Mr Clothier had to learn to walk again, and thatching was out. He became a panel-maker, then a sewer man, and is now a street sweeper for the council.

While he was off sick, having two discs removed from his back, a small event changed his life.

“A girl in the office, she knew I was behind,” he said. “I would never write things down, she gave me a leaflet, told me about an open evening. Normally I would have said, that’s not for me. But she had given me the leaflet, so...”

He turned up to the open evening and listened to a local “adult learner of the year”. Someone who had been just like him told Mr Clothier he could do it. “I was hooked. It has been amazing, has opened so many doors.”

The course he went on was a partnership between South West Trades Union Congress learning services, the GMB union, his employer - South Somerset Direct Services - and Yeovil College’s Essential Skills department.

According to Dee Rogers of the TUC, the success of the scheme was down to union involvement, a supportive employer who paid overtime for attending basic skills courses, and a flexible quality provider.

The union approached members individually to find out their needs and encourage them. It conducted an informal learning survey so people would not have to fill in forms. The college was happy to run courses after shifts ended, either at the workplace or the campus.

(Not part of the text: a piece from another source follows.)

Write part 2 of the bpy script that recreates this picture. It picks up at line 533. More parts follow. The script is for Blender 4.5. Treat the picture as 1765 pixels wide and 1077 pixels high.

Course members, including refuse and garden maintenance workers, now feel confident and skilled. The union is reassured about the health and safety of its members, now able to read notices. The company has found much better communication in its organisation and is planning an annual programme for its workers.

Mr Clothier will be one of the guests of honour at the celebration on Monday at Shakespeare’s Globe in Southwark. The 20 people have been nominated by the public, for their outstanding commitment to encouraging and inspiring others to learn. Mr Clothier is training to be a union learning representative so he can help others.

He is looking forward to going to London. He has only been three times before.

“I have not been to places like Madame Tussaud’s,” he said. “I would have got lost. I couldn’t read the timetable. But now I can. I have got my tickets and I’m going.”